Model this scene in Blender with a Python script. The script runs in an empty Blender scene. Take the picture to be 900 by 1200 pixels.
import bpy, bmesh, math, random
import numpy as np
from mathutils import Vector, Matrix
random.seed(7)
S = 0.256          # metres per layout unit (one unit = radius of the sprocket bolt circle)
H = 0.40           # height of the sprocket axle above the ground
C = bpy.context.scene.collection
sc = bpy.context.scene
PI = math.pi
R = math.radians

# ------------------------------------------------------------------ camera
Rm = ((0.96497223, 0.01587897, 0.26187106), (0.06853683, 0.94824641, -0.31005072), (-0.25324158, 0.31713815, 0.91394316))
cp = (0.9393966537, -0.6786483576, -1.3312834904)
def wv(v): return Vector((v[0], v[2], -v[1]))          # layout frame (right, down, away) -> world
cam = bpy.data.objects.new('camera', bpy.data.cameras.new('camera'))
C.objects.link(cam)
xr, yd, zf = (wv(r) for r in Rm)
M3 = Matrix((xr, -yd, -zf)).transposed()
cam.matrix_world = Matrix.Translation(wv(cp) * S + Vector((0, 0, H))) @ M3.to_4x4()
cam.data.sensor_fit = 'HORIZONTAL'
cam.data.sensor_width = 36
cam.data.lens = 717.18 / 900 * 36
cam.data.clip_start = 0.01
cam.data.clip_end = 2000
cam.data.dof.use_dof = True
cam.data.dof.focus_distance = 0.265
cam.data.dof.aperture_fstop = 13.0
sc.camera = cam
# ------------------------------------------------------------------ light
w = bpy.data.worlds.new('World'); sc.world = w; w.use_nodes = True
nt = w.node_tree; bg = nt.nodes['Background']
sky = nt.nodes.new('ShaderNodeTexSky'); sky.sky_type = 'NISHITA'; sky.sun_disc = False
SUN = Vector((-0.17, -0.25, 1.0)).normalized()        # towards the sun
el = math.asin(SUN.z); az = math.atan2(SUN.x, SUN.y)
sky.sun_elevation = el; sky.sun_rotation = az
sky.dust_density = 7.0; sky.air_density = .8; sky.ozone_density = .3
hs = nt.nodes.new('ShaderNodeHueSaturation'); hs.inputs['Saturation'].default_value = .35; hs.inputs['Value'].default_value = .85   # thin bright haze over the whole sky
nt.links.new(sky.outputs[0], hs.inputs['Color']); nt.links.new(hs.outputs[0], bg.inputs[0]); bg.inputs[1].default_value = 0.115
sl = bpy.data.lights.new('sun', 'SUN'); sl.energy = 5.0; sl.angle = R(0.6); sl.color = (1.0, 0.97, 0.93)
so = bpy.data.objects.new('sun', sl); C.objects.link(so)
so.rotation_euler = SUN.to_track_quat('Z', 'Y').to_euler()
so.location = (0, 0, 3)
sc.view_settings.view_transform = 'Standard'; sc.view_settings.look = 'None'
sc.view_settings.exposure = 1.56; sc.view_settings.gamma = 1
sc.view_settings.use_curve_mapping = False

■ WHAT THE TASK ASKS
Retype the material above, line by line, exactly.

■ OUTPUT OF THE EXERCISE
Model this scene in Blender with a Python script. The script runs in an empty Blender scene. Take the picture to be 900 by 1200 pixels.
import bpy, bmesh, math, random
import numpy as np
from mathutils import Vector, Matrix
random.seed(7)
S = 0.256          # metres per layout unit (one unit = radius of the sprocket bolt circle)
H = 0.40           # height of the sprocket axle above the ground
C = bpy.context.scene.collection
sc = bpy.context.scene
PI = math.pi
R = math.radians

# ------------------------------------------------------------------ camera
Rm = ((0.96497223, 0.01587897, 0.26187106), (0.06853683, 0.94824641, -0.31005072), (-0.25324158, 0.31713815, 0.91394316))
cp = (0.9393966537, -0.6786483576, -1.3312834904)
def wv(v): return Vector((v[0], v[2], -v[1]))          # layout frame (right, down, away) -> world
cam = bpy.data.objects.new('camera', bpy.data.cameras.new('camera'))
C.objects.link(cam)
xr, yd, zf = (wv(r) for r in Rm)
M3 = Matrix((xr, -yd, -zf)).transposed()
cam.matrix_world = Matrix.Translation(wv(cp) * S + Vector((0, 0, H))) @ M3.to_4x4()
cam.data.sensor_fit = 'HORIZONTAL'
cam.data.sensor_width = 36
cam.data.lens = 717.18 / 900 * 36
cam.data.clip_start = 0.01
cam.data.clip_end = 2000
cam.data.dof.use_dof = True
cam.data.dof.focus_distance = 0.265
cam.data.dof.aperture_fstop = 13.0
sc.camera = cam
# ------------------------------------------------------------------ light
w = bpy.data.worlds.new('World'); sc.world = w; w.use_nodes = True
nt = w.node_tree; bg = nt.nodes['Background']
sky = nt.nodes.new('ShaderNodeTexSky'); sky.sky_type = 'NISHITA'; sky.sun_disc = False
SUN = Vector((-0.17, -0.25, 1.0)).normalized()        # towards the sun
el = math.asin(SUN.z); az = math.atan2(SUN.x, SUN.y)
sky.sun_elevation = el; sky.sun_rotation = az
sky.dust_density = 7.0; sky.air_density = .8; sky.ozone_density = .3
hs = nt.nodes.new('ShaderNodeHueSaturation'); hs.inputs['Saturation'].default_value = .35; hs.inputs['Value'].default_value = .85   # thin bright haze over the whole sky
nt.links.new(sky.outputs[0], hs.inputs['Color']); nt.links.new(hs.outputs[0], bg.inputs[0]); bg.inputs[1].default_value = 0.115
sl = bpy.data.lights.new('sun', 'SUN'); sl.energy = 5.0; sl.angle = R(0.6); sl.color = (1.0, 0.97, 0.93)
so = bpy.data.objects.new('sun', sl); C.objects.link(so)
so.rotation_euler = SUN.to_track_quat('Z', 'Y').to_euler()
so.location = (0, 0, 3)
sc.view_settings.view_transform = 'Standard'; sc.view_settings.look = 'None'
sc.view_settings.exposure = 1.56; sc.view_settings.gamma = 1
sc.view_settings.use_curve_mapping = False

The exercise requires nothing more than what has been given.